Microsoft's interest lately is to conduct a kind psyops campaign against Google. They seem to have identified that a huge problem for them is that people really like Google a lot. So basically their strategy is to throw mud at Google until people don't trust them or like them any more. So I would say this fits into their campaign very neatly - if they can portray Google as stealing technology from other companies then they can keep piecing together this picture of "bad Google" that they want everyone to see.
I doubt that their amicus briefs are driven by PR considerations as opposed to actual business concerns. How does a court filing that most of the public will never see help them shift public perceptions of Google?
Obviously the public are not going to read the court filing, the judges will. And if the court accepts an appeal there will be years of bad PR for Google as the world discusses how and whether Google "stole" the APIs for Android. Even if Google is cleared there will still be smear on their name from people perceiving that they are profiting from something they didn't really make themselves.
If this is their plan, I think it's a terrible one. All they're really doing is reinforcing their image as a patent troll.
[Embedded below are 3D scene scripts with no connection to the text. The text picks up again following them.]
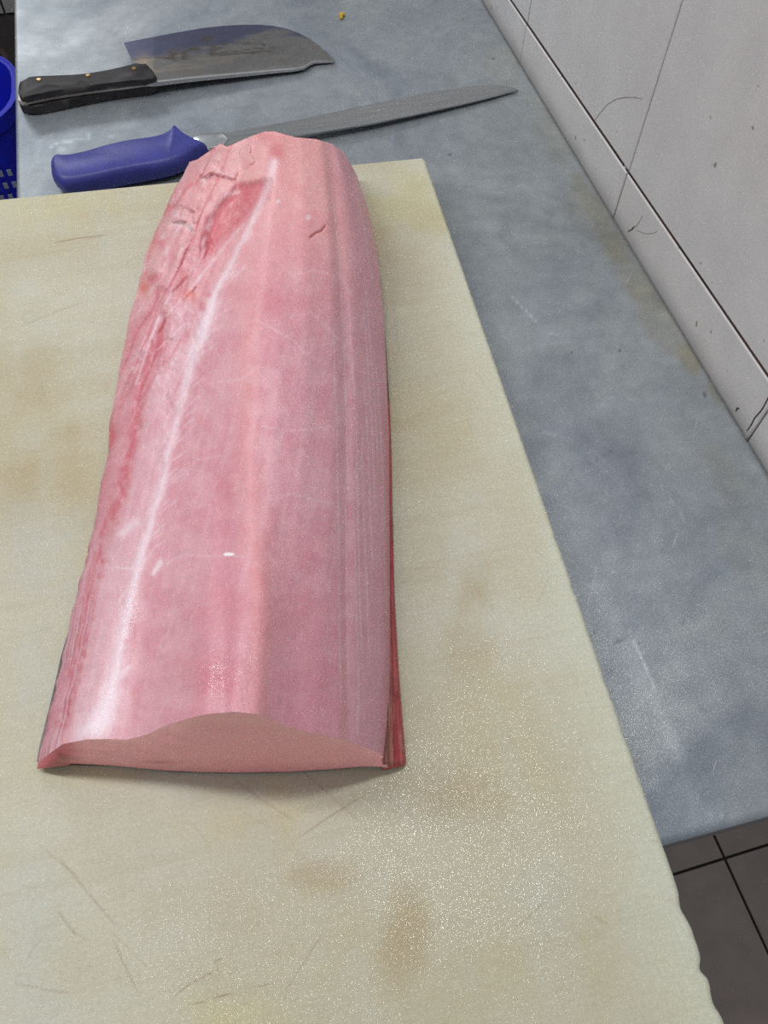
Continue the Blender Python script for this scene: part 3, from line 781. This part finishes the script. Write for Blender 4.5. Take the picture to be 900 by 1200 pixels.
# ---- the cut face at the near end
BOT = [(44, 893), (58, 898), (75, 898), (84, 895), (110, 896), (141, 898), (170, 901), (200, 903.5), (240, 905), (280, 905.5), (340, 904.5), (390, 901.5), (430, 898), (449, 895.5), (454, 893)]
topP = P[0]; NF = 40
bu = interp(u * 0 + (PX[0]), BOT)
botP = bp(PX[0], bu, ZB + 0.0022)
W = np.linspace(0, 1, NF)[:, None, None]
bul = np.sin(W * math.pi) * 0.0035
FP = topP[None] * (1 - W) + botP[None] * W
FP[..., :2] -= (axis[None, None, :] * bul)[..., :2]
fn = fbm(FP[..., 0] * 60, FP[..., 2] * 160, 44); fn2 = fbm(FP[..., 0] * 25, FP[..., 2] * 420, 45)
FP[..., :2] -= (axis[None, None, :] * (fn - .5)[..., None] * 0.0016 * np.sin(W * math.pi))[..., :2]
fx, fy = proj(FP)
cc = np.tile(lin((255, 176, 180)), fx.shape + (1,))
cc = mixc(cc, np.exp(-((W[..., 0] * np.ones_like(fx)) / .14) ** 2) * .8, lin((255, 190, 184)))
cc = mixc(cc, sstep(.4, .7, fn2) * .45, lin((248, 170, 176)))
cc = mixc(cc, sstep(.35, .9, W[..., 0] * np.ones_like(fx)) * .35, lin((238, 152, 160)))
cc = mixc(cc, (1 - sstep(70, 110, fx)) * .85, lin((178, 72, 84)))
cc = mixc(cc, np.exp(-((fx - 70) / 9) ** 2) * .6 * sstep(.3, .9, fn), lin((110, 28, 40)))
cc = mixc(cc, sstep(.75, 1.0, W[..., 0] * np.ones_like(fx)) * sstep(400, 440, fx) * .7, lin((150, 60, 62)))
cc = mixc(cc, np.exp(-((fx - 186) / 26) ** 2 - ((fy - 893) / 2.2) ** 2) * .5, lin((170, 84, 96)))
qf, _ = grid_faces(NF, NU)
me = bpy.data.meshes.new('cut_face'); me.from_pydata(FP.reshape(-1, 3).tolist(), [], qf[:, ::-1].tolist()); me.update()
me.polygons.foreach_set('use_smooth', [True] * len(me.polygons)); me.materials.append(MEAT); set_colors(me, cc.reshape(-1, 3))
o = bpy.data.objects.new('cut_face', me); C.objects.link(o); o.parent = loin; o.matrix_parent_inverse = Matrix.Translation(-loin.location)
o['label'] = 'smooth salmon coloured cut end'

# ---- skin lying under the flesh, peeping out at both sides and the near end
lk = [(bp(interp(y, LEFT) - w, y, ZB)[:2]) for y, w in ((893, -0.5), (870, 0), (830, 0.2), (800, 0.3), (770, 0.8), (740, -2), (650, -4), (500, -6), (350, -8), (240, -14))]
bk = [bp(300, 226, ZB)[:2], bp(410, 245, ZB)[:2]]
rk = [(bp(x, y, ZB)[:2]) for x, y in ((446, 330), (453, 420), (456, 470), (459, 560), (461, 640), (462, 700), (464, 770), (465, 830), (464, 889))]
fk = [(bp(x, y, ZB)[:2]) for x, y in ((440, 897), (390, 902.5), (330, 905.6), (270, 906.6), (200, 904.8), (150, 898), (75, 897), (46, 893))]
pts = lk + bk + rk + fk
bm = bmesh.new()
ring0 = [bm.verts.new((p[0], p[1], ZB + 0.0004)) for p in pts]; ring1 = [bm.verts.new((p[0], p[1], ZB + 0.0022)) for p in pts]
N = len(pts)
for k in range(N): bm.faces.new((ring0[k], ring0[(k + 1) % N], ring1[(k + 1) % N], ring1[k]))
bm.faces.new(ring1); bm.faces.new(ring0[::-1])
bmesh.ops.triangulate(bm, faces=[f for f in bm.faces if len(f.verts) > 4])
o = bm_obj('skin', bm, SKIN, loin); o['label'] = 'thin dark skin showing as a line around the base'

# ---- dark red strip along the right foot of the loin
RO = [(470, 456.5), (520, 458.5), (600, 460), (700, 462.5), (764, 466), (795, 468), (846, 472), (894, 476)]
ns, nt = 200, 16
yy = np.linspace(893.5, 470, ns)
rows = []
for k in range(nt):
    t = k / (nt - 1)
    xin = interp(yy, RIGHT) - 5; xo = interp(yy, RO)
    x = xin + (xo - xin) * t
    prof = (0.009 * (1 - t) ** 1.6 + 0.0085 * math.sqrt(max(0, 1 - t ** 5)))
    hz = prof * interp(yy, [(470, .15), (600, .25), (700, .45), (780, .8), (893, 1.0)]) 
    hz = hz + (vnoise(yy * .12, yy * 0 + t * 6, 9) - .5) * 0.0016 * (1 - t)
    rows.append(bp(x, yy, ZB + 0.0022 + hz))
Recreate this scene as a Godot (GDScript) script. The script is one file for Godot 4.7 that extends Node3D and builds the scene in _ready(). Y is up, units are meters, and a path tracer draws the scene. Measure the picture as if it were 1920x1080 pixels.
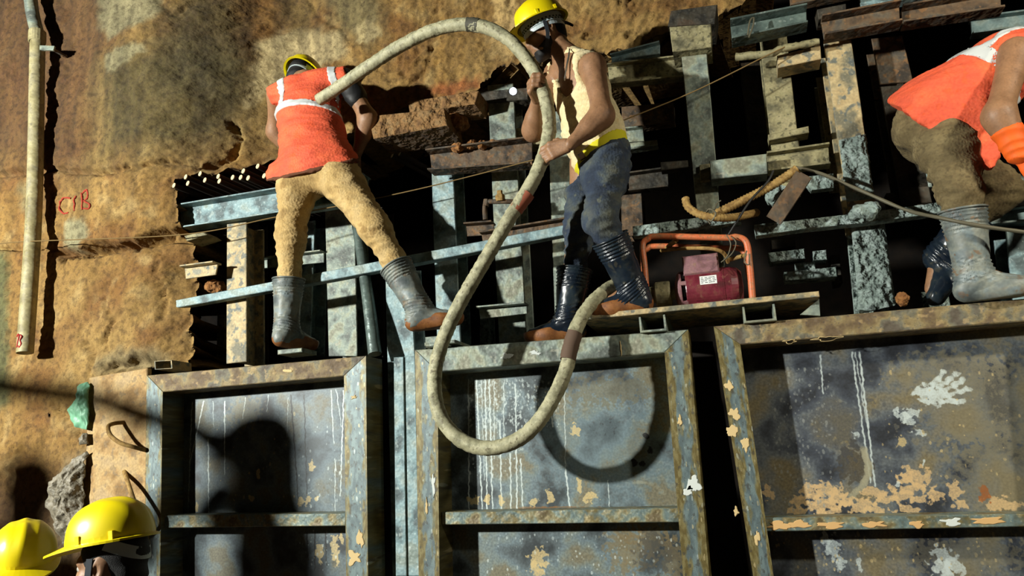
extends Node3D

# ---------------------------------------------------------------- camera constants and placing helpers
const F := 1350.0
const CAM := Vector3(0.0, 1.6, 3.0)
const LAMP := Vector3(-5.35, 3.2, 4.9)
var cam_basis: Basis
var org := Vector3.ZERO            # base of the thing being built: vertices are stored relative to it
var counts := {}
var M := {}
var N1 := FastNoiseLite.new()
var N2 := FastNoiseLite.new()
var N3 := FastNoiseLite.new()
var rng := RandomNumberGenerator.new()


func _ready() -> void:
	cam_basis = Basis(Vector3.UP, deg_to_rad(17.0)) * Basis(Vector3.RIGHT, deg_to_rad(13.5)) * Basis(Vector3.BACK, deg_to_rad(-2.8))
	var cam := Camera3D.new()
	cam.name = "camera"
	add_child(cam)
	cam.transform = Transform3D(cam_basis, CAM)
	cam.fov = rad_to_deg(2.0 * atan(540.0 / F))
	cam.near = 0.05
	cam.far = 100.0
	cam.current = true
	var env := Environment.new()
	env.background_mode = Environment.BG_COLOR
	env.background_color = Color(0.10, 0.10, 0.11)
	env.background_energy_multiplier = 0.25
	env.tonemap_mode = Environment.TONE_MAPPER_LINEAR
	env.tonemap_exposure = 1.0
	env.sdfgi_enabled = true
	env.ssao_enabled = true
	env.ssil_enabled = true
	var we := WorldEnvironment.new()
	we.name = "night_air"
	we.environment = env
	add_child(we)
	# the flood light on its stand, left of the photographer, and a weaker one on the right
	flood_light(LAMP, Vector3(-1.0, 2.2, -0.2), Color(0.985, 0.99, 0.955), 80.0, 0.10, 75.0, "bright work lamp on a tripod, left of the photographer")
	flood_light(Vector3(2.5, 3.4, 2.1), Vector3(1.0, 2.5, -0.3), Color(1.0, 0.975, 0.89), 7.0, 0.10, 31.0, "weaker work lamp on a tripod, right of the photographer")

	rng.seed = 5
	N1 = noise(1.0, 1, 4)
	N2 = noise(1.0, 2, 3)
	N3 = noise(1.0, 3, 1)
	make_materials()
	build_setting()
	build_shutters()
	build_steel()
	build_loose()
	build_motor()
	build_people()


# the point of the upright plane z that is sighted at (x, y)
func P(x: float, y: float, z: float) -> Vector3:
	var d := cam_basis * Vector3((x - 960.0) / F, -(y - 540.0) / F, -1.0)
	return CAM + d * ((z - CAM.z) / d.z)


func PZ(pts: Array, z: float) -> PackedVector3Array:
	var r := PackedVector3Array()
	for q in pts:
		r.append(P(q[0], q[1], z))
	return r


func numbered(n: String) -> String:
	var c: int = counts.get(n, 0)
	counts[n] = c + 1
	return n if c == 0 else "%s_%03d" % [n, c]


func tag(o: Node, label: String, category: String, group := "", kind := "") -> void:
	if label:
		o.set_meta("label", label)
	if category:
		o.set_meta("category", category)
	if group:
		o.set_meta("group", group)
	if kind:
		o.set_meta("kind", kind)


# a thing: a Node3D at its base; the parts built next are stored relative to it
func thing(called: String, at: Vector3, label: String, category: String, group := "") -> Node3D:
	var o := Node3D.new()
	o.name = numbered(called)
	add_child(o, true)
	o.position = at
	org = at
	tag(o, label, category, group)
	return o


func put(mesh: Mesh, called: String, m: Material, parent: Node) -> MeshInstance3D:
	var o := MeshInstance3D.new()
	o.mesh = mesh
	o.name = numbered(called) if parent == self else called
	o.material_override = m
	o.cast_shadow = GeometryInstance3D.SHADOW_CASTING_SETTING_ON
	parent.add_child(o, true)
	if parent == self:
		o.position = org
	return o


func begin() -> SurfaceTool:
	var st := SurfaceTool.new()
	st.begin(Mesh.PRIMITIVE_TRIANGLES)
	st.set_smooth_group(-1)
	return st


func done(st: SurfaceTool) -> ArrayMesh:
	st.generate_normals()
	return st.commit()


# corners counter-clockwise as seen from outside
func tri(st: SurfaceTool, a: Vector3, b: Vector3, c: Vector3) -> void:
	st.add_vertex(a - org)
	st.add_vertex(c - org)
	st.add_vertex(b - org)


func quad(st: SurfaceTool, a: Vector3, b: Vector3, c: Vector3, d: Vector3) -> void:
	tri(st, a, b, c)
	tri(st, a, c, d)


# ---------------------------------------------------------------- solids
# an upright outline (any order, facing +z) pushed back by depth, its front edge chamfered
func prism(st: SurfaceTool, pts: PackedVector3Array, depth: float, bev := 0.003) -> void:
	var n := pts.size()
	var area := 0.0
	for i in n:
		var a := pts[i]
		var b := pts[(i + 1) % n]
		area += a.x * b.y - b.x * a.y
	if area < 0.0:
		pts.reverse()
	var inner := PackedVector3Array()
	var mid := PackedVector3Array()
	var back := PackedVector3Array()
	for i in n:
		var p := pts[i]
		var e1 := (p - pts[(i + n - 1) % n]).normalized()
		var e2 := (pts[(i + 1) % n] - p).normalized()
		var n1 := Vector3(-e1.y, e1.x, 0)
		var n2 := Vector3(-e2.y, e2.x, 0)
		var bis := (n1 + n2)
		bis = bis / maxf(0.3, 1.0 + n1.dot(n2))
		inner.append(p + bis * bev)
		mid.append(p - Vector3(0, 0, bev))
		back.append(p - Vector3(0, 0, depth))
	var flat := PackedVector2Array()
	for p in inner:
		flat.append(Vector2(p.x, p.y))
	var idx := Geometry2D.triangulate_polygon(flat)
	for i in range(0, idx.size(), 3):
		var a := inner[idx[i]]
		var b := inner[idx[i + 1]]
		var c := inner[idx[i + 2]]
		if (b - a).cross(c - a).z < 0.0:
			var t := b
			b = c
			c = t
		tri(st, a, b, c)
		var dz := Vector3(0, 0, 0)
		var ba := back[idx[i]] + dz
		var bb := back[idx[i + 1]] + dz
		var bc := back[idx[i + 2]] + dz
		if (bb - ba).cross(bc - ba).z < 0.0:
			tri(st, ba, bb, bc)
		else:
			tri(st, ba, bc, bb)
	for i in n:
		var j := (i + 1) % n
		quad(st, mid[i], mid[j], inner[j], inner[i])
		quad(st, back[i], back[j], mid[j], mid[i])


# box between two corners
func block(st: SurfaceTool, a: Vector3, b: Vector3, bev := 0.003) -> void:
	var lo := Vector3(minf(a.x, b.x), minf(a.y, b.y), minf(a.z, b.z))
	var hi := Vector3(maxf(a.x, b.x), maxf(a.y, b.y), maxf(a.z, b.z))
	prism(st, PackedVector3Array([Vector3(lo.x, lo.y, hi.z), Vector3(hi.x, lo.y, hi.z), Vector3(hi.x, hi.y, hi.z), Vector3(lo.x, hi.y, hi.z)]), hi.z - lo.z, bev)


# a bar of rectangular section w x d along a..b; up is the w direction
func bar(st: SurfaceTool, a: Vector3, b: Vector3, w: float, d: float, up := Vector3.UP) -> void:
	var t := (b - a).normalized()
	var s := t.cross(up).normalized()
	var u := s.cross(t).normalized()
	var c := []
	for e in [a, b]:
		for q in [[-1, -1], [1, -1], [1, 1], [-1, 1]]:
			c.append(e + s * (d * 0.5 * q[0]) + u * (w * 0.5 * q[1]))
	quad(st, c[0], c[1], c[2], c[3])
	quad(st, c[5], c[4], c[7], c[6])
	for i in 4:
		var j := (i + 1) % 4
		quad(st, c[j], c[i], c[4 + i], c[4 + j])


func spline(pts: Array, step := 0.02) -> PackedVector3Array:
	var cv := Curve3D.new()
	cv.bake_interval = step
	for i in pts.size():
		var a: Vector3 = pts[maxi(i - 1, 0)]
		var b: Vector3 = pts[mini(i + 1, pts.size() - 1)]
		var tn: Vector3 = (b - a) / 6.0
		cv.add_point(pts[i], -tn, tn)
	return cv.get_baked_points()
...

This will only strengthen Google's position as the "good guy" as it is very easy to simply see this case as freedom and innovation vs. corporate greed.
They likely want APIs to be copywritable.
Considering where .Net and C# came from (as in heavily, heavily, heavily influenced by) and we have to forget those pictures of Bill Gates chumming around with then President Clinton riding around in golf carts; it seems clear why Microsoft would take the stance they did..."Android is the best-selling smartphone operating system around the world.".
I guess they dont understand why they lost in court with Sun and why Google did not with Oracle. And an android legal "takedown" would be very beneficial to MSFT ,since they try to sell phoneOS too.
Microsoft had licensed Java code under a trade agreement and was found to have violated the terms of that trade agreement.

Google had not licensed Java code, and was sued under patent law. Totally different kind of case.

Oracle made both patent and copyright claims against Google. The patent claims were pretty bog-standard, but the copyright claim (the loss of which is what Oracle is appealing) was quite... novel.
I find it pretty sad that Microsoft are lowering themselves to trying to kill competition through lawsuits, lobbying for anti-trust, and paying for hate and FUD campaigns against them lately. On the other hand all this stuff is not exactly strange to Microsoft. Just continuing the legacy.
Microsoft was on the receiving end of a lot of these kinds of campaigns as well, so you can hardly blame them.
If anytime I have to use a 'managed' language, I go for python and haskell. Though, most of the time, I work on my video game renderer engine in evergreen C/C++ , I am quite satisfied and productive :)

There is no use of C#, Java or VB for my work, and for good reasons ;)

So you as the sole developer have decided that python and haskell are good for you.

Well I am convinced.

Sure, you aren't dealing with 30 year old databases. Or 100s of developers with millions of code. But that shouldn't matter.

The original post was off-topic and useless. There's no need to draw the entire conversation off-topic.
As a good in my opinion (but unfortunatelly improbable) move from Google, will be to switch from Java to Haxe in next versions, because it compiles both to native Android and to Java and looks similar to Java, on the first view.